Supplied data:
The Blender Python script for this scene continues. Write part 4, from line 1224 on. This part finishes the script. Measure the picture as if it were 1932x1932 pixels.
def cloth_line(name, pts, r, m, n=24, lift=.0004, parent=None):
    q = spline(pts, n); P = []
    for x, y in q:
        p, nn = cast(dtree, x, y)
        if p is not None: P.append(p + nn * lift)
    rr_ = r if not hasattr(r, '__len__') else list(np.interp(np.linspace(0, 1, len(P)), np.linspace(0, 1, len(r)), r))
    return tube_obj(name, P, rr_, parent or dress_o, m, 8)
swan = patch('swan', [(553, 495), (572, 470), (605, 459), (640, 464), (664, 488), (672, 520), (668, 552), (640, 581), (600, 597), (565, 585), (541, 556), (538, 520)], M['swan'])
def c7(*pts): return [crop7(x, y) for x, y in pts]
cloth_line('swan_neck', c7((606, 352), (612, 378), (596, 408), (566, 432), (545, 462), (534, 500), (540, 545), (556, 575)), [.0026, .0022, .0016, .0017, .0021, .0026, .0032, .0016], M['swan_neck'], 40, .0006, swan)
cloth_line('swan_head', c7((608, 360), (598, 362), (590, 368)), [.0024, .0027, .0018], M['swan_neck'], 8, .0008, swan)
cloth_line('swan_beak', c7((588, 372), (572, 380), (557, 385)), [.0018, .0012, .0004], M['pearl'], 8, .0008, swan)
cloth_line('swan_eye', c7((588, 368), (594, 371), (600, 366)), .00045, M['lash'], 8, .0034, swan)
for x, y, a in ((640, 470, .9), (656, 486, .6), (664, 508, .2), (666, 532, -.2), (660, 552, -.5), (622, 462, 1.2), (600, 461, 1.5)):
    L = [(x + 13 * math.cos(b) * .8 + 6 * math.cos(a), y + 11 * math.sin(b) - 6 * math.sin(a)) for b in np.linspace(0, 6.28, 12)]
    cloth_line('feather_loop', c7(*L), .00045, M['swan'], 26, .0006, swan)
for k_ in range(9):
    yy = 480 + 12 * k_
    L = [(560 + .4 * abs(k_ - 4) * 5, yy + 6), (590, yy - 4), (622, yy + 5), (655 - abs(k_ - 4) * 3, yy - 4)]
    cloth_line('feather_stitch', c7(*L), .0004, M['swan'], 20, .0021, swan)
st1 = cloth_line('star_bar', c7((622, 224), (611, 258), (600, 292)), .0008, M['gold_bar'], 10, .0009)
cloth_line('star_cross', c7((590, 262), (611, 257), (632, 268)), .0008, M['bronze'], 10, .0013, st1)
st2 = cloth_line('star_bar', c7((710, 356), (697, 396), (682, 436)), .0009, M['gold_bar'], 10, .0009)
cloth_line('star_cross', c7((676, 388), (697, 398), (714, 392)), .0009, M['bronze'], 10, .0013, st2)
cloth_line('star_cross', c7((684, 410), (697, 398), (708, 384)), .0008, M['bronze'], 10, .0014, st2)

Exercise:
Extract all of the data shown above without alteration.

Result of this exercise:
The Blender Python script for this scene continues. Write part 4, from line 1224 on. This part finishes the script. Measure the picture as if it were 1932x1932 pixels.
def cloth_line(name, pts, r, m, n=24, lift=.0004, parent=None):
    q = spline(pts, n); P = []
    for x, y in q:
        p, nn = cast(dtree, x, y)
        if p is not None: P.append(p + nn * lift)
    rr_ = r if not hasattr(r, '__len__') else list(np.interp(np.linspace(0, 1, len(P)), np.linspace(0, 1, len(r)), r))
    return tube_obj(name, P, rr_, parent or dress_o, m, 8)
swan = patch('swan', [(553, 495), (572, 470), (605, 459), (640, 464), (664, 488), (672, 520), (668, 552), (640, 581), (600, 597), (565, 585), (541, 556), (538, 520)], M['swan'])
def c7(*pts): return [crop7(x, y) for x, y in pts]
cloth_line('swan_neck', c7((606, 352), (612, 378), (596, 408), (566, 432), (545, 462), (534, 500), (540, 545), (556, 575)), [.0026, .0022, .0016, .0017, .0021, .0026, .0032, .0016], M['swan_neck'], 40, .0006, swan)
cloth_line('swan_head', c7((608, 360), (598, 362), (590, 368)), [.0024, .0027, .0018], M['swan_neck'], 8, .0008, swan)
cloth_line('swan_beak', c7((588, 372), (572, 380), (557, 385)), [.0018, .0012, .0004], M['pearl'], 8, .0008, swan)
cloth_line('swan_eye', c7((588, 368), (594, 371), (600, 366)), .00045, M['lash'], 8, .0034, swan)
for x, y, a in ((640, 470, .9), (656, 486, .6), (664, 508, .2), (666, 532, -.2), (660, 552, -.5), (622, 462, 1.2), (600, 461, 1.5)):
    L = [(x + 13 * math.cos(b) * .8 + 6 * math.cos(a), y + 11 * math.sin(b) - 6 * math.sin(a)) for b in np.linspace(0, 6.28, 12)]
    cloth_line('feather_loop', c7(*L), .00045, M['swan'], 26, .0006, swan)
for k_ in range(9):
    yy = 480 + 12 * k_
    L = [(560 + .4 * abs(k_ - 4) * 5, yy + 6), (590, yy - 4), (622, yy + 5), (655 - abs(k_ - 4) * 3, yy - 4)]
    cloth_line('feather_stitch', c7(*L), .0004, M['swan'], 20, .0021, swan)
st1 = cloth_line('star_bar', c7((622, 224), (611, 258), (600, 292)), .0008, M['gold_bar'], 10, .0009)
cloth_line('star_cross', c7((590, 262), (611, 257), (632, 268)), .0008, M['bronze'], 10, .0013, st1)
st2 = cloth_line('star_bar', c7((710, 356), (697, 396), (682, 436)), .0009, M['gold_bar'], 10, .0009)
cloth_line('star_cross', c7((676, 388), (697, 398), (714, 392)), .0009, M['bronze'], 10, .0013, st2)
cloth_line('star_cross', c7((684, 410), (697, 398), (708, 384)), .0008, M['bronze'], 10, .0014, st2)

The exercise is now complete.